Scene script records:
+ + + +
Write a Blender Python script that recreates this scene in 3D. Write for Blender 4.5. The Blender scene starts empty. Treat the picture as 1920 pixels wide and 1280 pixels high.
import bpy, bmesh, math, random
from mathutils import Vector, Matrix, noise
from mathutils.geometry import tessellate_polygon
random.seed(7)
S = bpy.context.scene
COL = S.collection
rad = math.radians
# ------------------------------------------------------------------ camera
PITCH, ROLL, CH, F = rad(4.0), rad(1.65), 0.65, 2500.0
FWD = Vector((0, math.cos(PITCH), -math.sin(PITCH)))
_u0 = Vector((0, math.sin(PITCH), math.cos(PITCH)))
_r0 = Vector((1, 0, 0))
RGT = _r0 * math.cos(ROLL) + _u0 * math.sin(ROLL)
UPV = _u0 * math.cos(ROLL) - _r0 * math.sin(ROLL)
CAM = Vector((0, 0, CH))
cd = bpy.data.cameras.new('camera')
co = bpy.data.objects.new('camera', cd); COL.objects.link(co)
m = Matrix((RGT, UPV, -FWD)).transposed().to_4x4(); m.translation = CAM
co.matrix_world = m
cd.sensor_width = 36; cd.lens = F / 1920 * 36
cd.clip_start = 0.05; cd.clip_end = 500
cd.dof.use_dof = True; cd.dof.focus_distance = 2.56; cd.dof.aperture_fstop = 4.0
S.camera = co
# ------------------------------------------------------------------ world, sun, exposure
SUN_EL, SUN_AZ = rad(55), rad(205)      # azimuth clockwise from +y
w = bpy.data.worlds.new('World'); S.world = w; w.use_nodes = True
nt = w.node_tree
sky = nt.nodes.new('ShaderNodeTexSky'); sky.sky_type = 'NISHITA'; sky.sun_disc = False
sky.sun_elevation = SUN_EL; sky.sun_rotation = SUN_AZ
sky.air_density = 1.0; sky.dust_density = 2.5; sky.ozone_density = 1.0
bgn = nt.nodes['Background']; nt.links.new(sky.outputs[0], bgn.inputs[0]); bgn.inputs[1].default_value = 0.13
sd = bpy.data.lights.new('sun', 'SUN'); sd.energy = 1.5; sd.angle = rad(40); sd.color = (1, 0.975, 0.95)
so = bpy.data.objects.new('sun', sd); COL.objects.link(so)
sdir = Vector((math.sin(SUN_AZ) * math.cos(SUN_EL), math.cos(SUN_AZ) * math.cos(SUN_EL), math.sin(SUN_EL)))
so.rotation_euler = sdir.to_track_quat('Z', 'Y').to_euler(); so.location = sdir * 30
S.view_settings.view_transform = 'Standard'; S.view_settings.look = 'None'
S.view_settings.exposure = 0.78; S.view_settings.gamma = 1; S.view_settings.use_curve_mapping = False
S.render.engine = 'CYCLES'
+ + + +
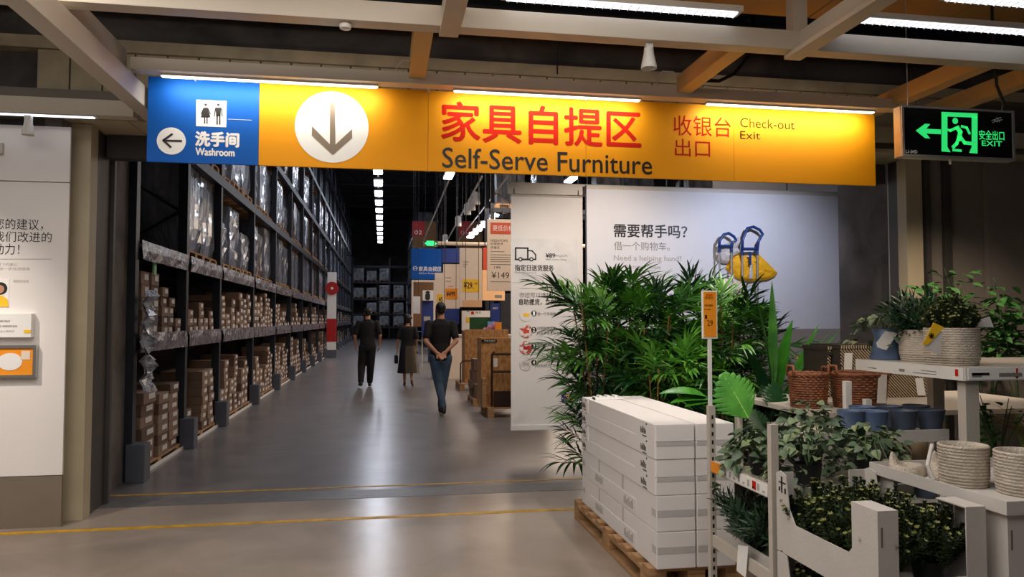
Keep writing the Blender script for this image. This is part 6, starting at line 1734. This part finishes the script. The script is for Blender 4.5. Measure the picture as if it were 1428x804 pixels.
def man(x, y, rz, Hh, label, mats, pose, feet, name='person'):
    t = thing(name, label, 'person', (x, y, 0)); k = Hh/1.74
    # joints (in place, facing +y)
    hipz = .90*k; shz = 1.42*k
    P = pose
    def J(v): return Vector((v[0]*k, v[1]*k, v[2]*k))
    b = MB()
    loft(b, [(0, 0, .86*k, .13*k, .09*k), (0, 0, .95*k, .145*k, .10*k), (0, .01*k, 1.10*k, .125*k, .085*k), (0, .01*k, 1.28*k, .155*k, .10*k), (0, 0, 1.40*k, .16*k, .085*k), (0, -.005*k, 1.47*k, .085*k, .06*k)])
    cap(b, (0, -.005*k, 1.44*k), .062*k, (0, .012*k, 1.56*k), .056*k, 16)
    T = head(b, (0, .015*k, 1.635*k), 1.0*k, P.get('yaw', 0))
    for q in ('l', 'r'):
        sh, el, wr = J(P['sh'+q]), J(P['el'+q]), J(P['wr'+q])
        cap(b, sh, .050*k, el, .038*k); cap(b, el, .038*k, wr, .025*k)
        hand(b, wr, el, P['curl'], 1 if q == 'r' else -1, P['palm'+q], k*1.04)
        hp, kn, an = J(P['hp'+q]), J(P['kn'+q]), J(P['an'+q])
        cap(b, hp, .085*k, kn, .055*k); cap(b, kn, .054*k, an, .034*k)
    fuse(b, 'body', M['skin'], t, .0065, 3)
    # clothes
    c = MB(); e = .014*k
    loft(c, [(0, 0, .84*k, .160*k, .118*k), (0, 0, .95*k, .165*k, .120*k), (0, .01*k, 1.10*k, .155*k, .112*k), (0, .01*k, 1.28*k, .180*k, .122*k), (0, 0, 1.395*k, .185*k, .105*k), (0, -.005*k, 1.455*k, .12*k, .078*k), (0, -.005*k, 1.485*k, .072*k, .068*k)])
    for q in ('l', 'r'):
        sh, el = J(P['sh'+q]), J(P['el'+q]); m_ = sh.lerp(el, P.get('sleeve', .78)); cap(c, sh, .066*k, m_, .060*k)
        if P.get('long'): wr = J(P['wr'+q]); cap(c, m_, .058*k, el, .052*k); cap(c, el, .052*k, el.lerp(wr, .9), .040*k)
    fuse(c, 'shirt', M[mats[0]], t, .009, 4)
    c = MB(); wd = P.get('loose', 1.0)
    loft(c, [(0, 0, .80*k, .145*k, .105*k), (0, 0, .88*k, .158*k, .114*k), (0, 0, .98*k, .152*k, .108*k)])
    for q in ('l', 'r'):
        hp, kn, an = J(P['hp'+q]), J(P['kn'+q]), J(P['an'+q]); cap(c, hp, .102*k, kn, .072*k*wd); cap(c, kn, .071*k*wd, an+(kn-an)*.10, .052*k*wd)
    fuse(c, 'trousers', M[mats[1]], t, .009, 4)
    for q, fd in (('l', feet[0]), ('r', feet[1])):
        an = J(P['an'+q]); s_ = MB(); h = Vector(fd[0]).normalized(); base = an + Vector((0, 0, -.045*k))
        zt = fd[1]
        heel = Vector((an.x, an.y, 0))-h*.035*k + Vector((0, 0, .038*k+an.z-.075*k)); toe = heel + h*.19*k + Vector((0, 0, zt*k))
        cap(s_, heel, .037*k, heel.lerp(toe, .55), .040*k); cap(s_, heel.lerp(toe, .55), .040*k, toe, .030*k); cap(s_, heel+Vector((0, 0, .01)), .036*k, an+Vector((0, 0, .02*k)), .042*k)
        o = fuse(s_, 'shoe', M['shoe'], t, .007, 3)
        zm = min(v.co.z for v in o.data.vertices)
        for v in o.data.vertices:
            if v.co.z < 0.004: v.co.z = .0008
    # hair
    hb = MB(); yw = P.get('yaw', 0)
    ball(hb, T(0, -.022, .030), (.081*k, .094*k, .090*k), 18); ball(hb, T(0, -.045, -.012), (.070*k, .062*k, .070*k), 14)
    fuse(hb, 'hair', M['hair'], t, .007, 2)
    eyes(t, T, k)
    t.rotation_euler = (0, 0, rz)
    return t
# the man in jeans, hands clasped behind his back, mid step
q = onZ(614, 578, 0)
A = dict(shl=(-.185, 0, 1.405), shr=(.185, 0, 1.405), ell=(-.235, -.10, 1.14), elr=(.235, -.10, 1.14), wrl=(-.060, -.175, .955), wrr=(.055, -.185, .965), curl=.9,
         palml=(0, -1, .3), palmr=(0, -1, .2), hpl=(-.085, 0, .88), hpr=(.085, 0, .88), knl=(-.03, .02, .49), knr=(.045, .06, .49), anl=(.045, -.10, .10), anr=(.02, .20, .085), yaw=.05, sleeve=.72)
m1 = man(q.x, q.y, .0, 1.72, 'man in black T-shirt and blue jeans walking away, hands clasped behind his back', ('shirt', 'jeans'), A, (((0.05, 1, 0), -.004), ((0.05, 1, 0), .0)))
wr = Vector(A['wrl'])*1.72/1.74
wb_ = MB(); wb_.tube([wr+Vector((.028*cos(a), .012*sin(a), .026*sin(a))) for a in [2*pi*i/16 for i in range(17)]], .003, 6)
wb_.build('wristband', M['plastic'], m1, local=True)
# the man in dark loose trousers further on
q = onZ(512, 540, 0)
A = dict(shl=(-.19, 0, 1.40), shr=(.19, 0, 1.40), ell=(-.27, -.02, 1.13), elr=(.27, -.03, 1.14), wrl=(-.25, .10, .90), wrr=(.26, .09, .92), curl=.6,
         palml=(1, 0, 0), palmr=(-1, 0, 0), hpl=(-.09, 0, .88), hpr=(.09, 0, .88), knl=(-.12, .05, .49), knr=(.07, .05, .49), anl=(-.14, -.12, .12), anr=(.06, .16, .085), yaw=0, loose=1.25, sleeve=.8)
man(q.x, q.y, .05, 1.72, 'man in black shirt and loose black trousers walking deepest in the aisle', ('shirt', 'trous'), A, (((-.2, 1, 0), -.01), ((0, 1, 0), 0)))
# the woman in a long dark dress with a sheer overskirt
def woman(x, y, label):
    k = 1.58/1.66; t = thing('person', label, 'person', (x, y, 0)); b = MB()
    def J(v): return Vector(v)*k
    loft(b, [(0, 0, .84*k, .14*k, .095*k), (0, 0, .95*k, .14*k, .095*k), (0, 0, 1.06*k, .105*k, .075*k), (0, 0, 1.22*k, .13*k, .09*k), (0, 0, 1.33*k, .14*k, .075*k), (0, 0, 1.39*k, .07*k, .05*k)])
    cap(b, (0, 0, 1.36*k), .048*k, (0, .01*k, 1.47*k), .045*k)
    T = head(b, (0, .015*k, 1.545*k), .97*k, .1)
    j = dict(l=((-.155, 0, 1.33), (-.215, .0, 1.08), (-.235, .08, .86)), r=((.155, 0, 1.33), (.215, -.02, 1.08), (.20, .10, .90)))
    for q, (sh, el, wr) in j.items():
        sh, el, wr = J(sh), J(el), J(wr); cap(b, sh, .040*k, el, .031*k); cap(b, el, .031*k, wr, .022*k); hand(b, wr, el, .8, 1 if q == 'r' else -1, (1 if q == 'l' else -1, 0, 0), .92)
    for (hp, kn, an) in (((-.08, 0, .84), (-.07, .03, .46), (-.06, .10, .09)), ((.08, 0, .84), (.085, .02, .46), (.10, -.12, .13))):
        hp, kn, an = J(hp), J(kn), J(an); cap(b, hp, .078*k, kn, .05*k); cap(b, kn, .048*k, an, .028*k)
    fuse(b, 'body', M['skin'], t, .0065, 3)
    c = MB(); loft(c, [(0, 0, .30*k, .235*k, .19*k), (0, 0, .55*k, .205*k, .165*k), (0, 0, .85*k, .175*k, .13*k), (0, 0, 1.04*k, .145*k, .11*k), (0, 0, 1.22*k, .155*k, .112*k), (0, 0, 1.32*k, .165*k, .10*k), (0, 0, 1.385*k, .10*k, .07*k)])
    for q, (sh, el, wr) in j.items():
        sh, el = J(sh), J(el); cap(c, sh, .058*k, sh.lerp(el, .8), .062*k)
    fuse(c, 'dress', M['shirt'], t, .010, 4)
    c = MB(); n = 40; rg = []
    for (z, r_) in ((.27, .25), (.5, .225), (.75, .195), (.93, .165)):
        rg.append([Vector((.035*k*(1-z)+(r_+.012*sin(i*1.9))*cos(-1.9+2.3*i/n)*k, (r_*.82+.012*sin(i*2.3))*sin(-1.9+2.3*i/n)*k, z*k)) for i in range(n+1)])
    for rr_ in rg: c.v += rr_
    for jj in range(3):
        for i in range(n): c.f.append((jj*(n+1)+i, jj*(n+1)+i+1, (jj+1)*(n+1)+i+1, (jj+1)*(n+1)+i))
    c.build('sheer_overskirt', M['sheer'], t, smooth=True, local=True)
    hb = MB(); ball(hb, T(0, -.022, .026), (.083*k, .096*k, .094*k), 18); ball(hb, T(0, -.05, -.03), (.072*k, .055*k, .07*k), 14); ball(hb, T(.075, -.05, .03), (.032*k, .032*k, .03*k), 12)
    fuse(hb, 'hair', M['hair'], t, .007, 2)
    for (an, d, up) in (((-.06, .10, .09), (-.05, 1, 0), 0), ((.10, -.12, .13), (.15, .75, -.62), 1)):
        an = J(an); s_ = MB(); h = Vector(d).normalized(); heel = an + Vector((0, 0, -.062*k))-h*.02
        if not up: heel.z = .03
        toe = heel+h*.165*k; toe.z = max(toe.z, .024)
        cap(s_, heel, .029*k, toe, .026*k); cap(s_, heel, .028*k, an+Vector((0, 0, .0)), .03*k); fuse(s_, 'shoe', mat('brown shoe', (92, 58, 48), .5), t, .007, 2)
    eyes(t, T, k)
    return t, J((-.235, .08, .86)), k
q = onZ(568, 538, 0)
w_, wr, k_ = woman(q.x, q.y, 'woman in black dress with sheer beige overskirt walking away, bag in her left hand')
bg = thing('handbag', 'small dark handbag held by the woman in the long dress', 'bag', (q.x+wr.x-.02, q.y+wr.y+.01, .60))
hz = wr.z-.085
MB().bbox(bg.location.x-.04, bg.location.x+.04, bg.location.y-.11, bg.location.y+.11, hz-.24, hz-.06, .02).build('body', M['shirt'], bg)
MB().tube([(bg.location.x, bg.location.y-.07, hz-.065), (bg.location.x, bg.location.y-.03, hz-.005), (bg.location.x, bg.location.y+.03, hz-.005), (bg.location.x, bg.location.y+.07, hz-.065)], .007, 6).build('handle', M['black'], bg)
+ + + +
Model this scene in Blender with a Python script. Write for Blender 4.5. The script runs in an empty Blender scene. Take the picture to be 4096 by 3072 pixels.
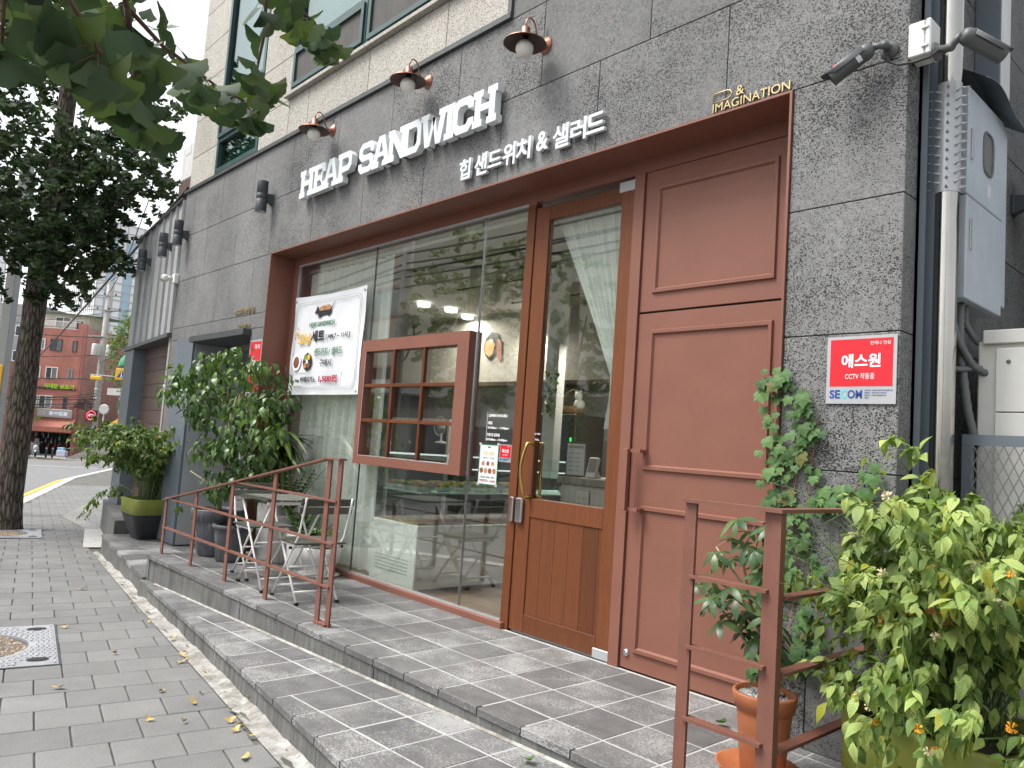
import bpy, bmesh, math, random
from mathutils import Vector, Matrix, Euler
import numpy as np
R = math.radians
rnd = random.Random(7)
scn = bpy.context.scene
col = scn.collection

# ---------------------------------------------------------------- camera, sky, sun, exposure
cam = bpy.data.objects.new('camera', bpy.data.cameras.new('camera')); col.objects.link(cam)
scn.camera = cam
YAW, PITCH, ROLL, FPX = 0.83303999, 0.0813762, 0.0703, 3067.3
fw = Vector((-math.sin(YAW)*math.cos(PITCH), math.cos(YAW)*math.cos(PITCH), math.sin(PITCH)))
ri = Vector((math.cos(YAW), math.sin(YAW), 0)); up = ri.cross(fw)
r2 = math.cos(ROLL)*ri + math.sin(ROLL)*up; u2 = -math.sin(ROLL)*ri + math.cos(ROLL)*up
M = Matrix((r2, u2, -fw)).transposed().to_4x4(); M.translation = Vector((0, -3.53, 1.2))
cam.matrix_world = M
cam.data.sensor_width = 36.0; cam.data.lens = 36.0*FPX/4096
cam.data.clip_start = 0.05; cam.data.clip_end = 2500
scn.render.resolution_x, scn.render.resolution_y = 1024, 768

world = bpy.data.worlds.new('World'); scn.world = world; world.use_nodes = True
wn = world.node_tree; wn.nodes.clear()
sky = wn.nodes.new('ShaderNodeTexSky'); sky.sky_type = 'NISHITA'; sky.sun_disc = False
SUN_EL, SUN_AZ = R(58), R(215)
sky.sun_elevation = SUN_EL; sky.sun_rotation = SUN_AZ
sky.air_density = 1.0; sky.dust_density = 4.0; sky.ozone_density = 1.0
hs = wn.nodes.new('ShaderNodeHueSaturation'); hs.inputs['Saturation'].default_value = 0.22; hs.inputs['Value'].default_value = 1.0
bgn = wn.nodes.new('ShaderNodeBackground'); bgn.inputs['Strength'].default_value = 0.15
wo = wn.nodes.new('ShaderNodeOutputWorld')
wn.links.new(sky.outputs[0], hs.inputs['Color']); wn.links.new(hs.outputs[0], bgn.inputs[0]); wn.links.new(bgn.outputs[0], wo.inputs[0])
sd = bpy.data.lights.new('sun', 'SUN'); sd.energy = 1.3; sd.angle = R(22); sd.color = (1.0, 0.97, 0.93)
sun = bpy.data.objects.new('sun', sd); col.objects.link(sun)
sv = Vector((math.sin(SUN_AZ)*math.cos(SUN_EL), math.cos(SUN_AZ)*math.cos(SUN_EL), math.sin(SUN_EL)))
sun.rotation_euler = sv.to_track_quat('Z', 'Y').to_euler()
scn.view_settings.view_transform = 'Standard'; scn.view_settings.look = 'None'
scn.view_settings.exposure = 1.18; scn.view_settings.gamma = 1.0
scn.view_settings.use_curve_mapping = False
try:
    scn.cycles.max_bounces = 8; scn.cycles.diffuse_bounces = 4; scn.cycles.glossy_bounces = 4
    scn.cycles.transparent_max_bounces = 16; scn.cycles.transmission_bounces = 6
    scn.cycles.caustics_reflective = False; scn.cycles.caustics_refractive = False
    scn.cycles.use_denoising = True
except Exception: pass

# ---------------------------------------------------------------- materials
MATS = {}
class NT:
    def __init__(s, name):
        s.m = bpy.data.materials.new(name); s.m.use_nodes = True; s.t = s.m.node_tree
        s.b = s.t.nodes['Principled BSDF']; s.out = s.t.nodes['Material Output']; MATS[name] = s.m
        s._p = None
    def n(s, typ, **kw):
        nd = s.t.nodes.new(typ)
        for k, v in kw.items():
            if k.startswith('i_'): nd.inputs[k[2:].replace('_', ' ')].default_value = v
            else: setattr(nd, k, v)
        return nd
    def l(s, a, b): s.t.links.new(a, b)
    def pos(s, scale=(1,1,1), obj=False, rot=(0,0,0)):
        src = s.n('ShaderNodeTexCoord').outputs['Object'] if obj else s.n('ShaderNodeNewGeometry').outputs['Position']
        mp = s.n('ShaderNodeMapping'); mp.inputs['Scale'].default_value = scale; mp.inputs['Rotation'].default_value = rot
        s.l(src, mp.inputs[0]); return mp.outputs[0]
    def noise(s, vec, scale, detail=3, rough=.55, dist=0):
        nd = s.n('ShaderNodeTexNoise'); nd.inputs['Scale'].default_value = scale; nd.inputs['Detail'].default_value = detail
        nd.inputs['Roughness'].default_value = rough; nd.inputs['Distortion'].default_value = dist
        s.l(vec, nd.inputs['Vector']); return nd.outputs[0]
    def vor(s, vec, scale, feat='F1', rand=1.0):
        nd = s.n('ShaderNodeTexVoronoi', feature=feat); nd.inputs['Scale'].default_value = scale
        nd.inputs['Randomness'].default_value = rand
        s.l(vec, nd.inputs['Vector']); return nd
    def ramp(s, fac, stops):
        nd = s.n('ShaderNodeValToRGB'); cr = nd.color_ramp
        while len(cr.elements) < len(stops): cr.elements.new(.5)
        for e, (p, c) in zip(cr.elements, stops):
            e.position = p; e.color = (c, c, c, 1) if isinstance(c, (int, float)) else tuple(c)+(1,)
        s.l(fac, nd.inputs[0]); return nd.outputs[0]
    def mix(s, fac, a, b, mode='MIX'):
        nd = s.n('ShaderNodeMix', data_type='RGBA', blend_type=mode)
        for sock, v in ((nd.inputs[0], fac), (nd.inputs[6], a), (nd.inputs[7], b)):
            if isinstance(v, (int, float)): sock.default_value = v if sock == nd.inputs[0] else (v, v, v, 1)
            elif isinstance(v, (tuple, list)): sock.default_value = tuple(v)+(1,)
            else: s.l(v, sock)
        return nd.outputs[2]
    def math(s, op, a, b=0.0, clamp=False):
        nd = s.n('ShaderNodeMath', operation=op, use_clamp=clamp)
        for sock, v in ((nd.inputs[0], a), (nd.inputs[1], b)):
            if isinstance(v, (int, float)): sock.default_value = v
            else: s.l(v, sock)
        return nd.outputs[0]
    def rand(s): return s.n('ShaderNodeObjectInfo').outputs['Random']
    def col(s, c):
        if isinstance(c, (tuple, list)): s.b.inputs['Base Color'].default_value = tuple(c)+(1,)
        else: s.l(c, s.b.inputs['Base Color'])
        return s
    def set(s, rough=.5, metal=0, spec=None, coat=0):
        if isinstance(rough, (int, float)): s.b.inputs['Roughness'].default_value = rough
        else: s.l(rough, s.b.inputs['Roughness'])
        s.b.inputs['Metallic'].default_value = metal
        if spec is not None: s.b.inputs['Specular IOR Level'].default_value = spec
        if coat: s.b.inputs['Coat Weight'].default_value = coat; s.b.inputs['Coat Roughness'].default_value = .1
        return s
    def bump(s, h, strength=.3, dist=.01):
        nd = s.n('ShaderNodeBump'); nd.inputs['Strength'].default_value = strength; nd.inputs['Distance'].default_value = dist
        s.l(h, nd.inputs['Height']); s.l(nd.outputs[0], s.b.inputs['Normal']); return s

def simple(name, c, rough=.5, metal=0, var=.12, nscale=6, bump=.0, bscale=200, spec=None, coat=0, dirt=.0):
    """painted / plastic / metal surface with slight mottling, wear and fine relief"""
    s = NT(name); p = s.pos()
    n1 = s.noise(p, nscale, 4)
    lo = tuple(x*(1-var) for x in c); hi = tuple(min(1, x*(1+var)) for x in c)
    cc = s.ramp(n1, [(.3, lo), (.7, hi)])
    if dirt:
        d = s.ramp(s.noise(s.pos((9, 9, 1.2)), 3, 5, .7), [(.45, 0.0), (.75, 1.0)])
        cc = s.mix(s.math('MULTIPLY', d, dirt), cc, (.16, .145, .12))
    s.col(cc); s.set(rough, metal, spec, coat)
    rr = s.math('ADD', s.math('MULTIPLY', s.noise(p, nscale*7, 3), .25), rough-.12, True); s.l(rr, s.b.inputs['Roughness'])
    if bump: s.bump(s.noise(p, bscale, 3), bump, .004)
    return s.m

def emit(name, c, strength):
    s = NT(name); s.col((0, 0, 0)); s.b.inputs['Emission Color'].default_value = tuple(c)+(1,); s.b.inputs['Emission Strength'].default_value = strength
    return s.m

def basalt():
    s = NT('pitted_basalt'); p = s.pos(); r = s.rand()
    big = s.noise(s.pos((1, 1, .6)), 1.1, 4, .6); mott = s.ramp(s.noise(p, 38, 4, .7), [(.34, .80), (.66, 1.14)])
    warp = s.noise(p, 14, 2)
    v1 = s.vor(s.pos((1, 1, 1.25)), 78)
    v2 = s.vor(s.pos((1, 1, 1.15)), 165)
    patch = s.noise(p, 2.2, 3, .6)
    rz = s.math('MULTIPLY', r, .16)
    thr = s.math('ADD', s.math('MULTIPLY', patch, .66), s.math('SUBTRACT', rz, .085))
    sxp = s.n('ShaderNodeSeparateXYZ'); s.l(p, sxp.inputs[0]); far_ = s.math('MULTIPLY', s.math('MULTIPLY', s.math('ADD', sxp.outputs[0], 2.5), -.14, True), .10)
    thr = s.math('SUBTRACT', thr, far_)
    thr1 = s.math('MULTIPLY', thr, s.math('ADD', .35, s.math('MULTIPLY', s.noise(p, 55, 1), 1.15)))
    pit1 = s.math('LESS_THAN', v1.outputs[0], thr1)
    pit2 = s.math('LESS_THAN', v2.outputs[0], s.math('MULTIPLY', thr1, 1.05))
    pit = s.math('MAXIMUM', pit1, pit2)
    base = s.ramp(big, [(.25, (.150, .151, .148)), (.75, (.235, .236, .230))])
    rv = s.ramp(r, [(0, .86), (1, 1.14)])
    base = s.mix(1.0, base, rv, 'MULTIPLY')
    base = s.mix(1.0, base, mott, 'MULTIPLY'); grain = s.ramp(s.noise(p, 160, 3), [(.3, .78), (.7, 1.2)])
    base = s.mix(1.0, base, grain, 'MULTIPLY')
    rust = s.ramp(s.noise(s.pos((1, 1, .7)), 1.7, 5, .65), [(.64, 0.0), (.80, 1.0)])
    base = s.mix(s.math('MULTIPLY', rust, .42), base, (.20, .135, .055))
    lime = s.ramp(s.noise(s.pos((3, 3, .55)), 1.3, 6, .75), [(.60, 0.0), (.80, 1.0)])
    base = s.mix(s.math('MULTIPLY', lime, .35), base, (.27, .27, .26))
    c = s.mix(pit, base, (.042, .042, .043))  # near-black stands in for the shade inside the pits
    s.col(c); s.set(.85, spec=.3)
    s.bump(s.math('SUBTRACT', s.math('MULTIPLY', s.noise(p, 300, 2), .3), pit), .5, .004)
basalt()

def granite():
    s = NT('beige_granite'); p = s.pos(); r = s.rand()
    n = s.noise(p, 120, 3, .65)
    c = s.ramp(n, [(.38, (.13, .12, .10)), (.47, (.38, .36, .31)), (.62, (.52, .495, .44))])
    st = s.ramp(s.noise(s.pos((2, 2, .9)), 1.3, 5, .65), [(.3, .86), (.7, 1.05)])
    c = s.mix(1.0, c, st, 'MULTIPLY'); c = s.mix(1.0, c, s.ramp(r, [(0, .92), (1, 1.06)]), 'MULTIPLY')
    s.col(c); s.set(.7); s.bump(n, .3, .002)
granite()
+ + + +
▶ **Problem details**: What lines above run from the one with "Model this scene" to the one with "col = scn.collection"? Give them again exactly, ends included, and leave the pictures out.

▶ **Exercise answer**:
Model this scene in Blender with a Python script. Write for Blender 4.5. The script runs in an empty Blender scene. Take the picture to be 4096 by 3072 pixels.
import bpy, bmesh, math, random
from mathutils import Vector, Matrix, Euler
import numpy as np
R = math.radians
rnd = random.Random(7)
scn = bpy.context.scene
col = scn.collection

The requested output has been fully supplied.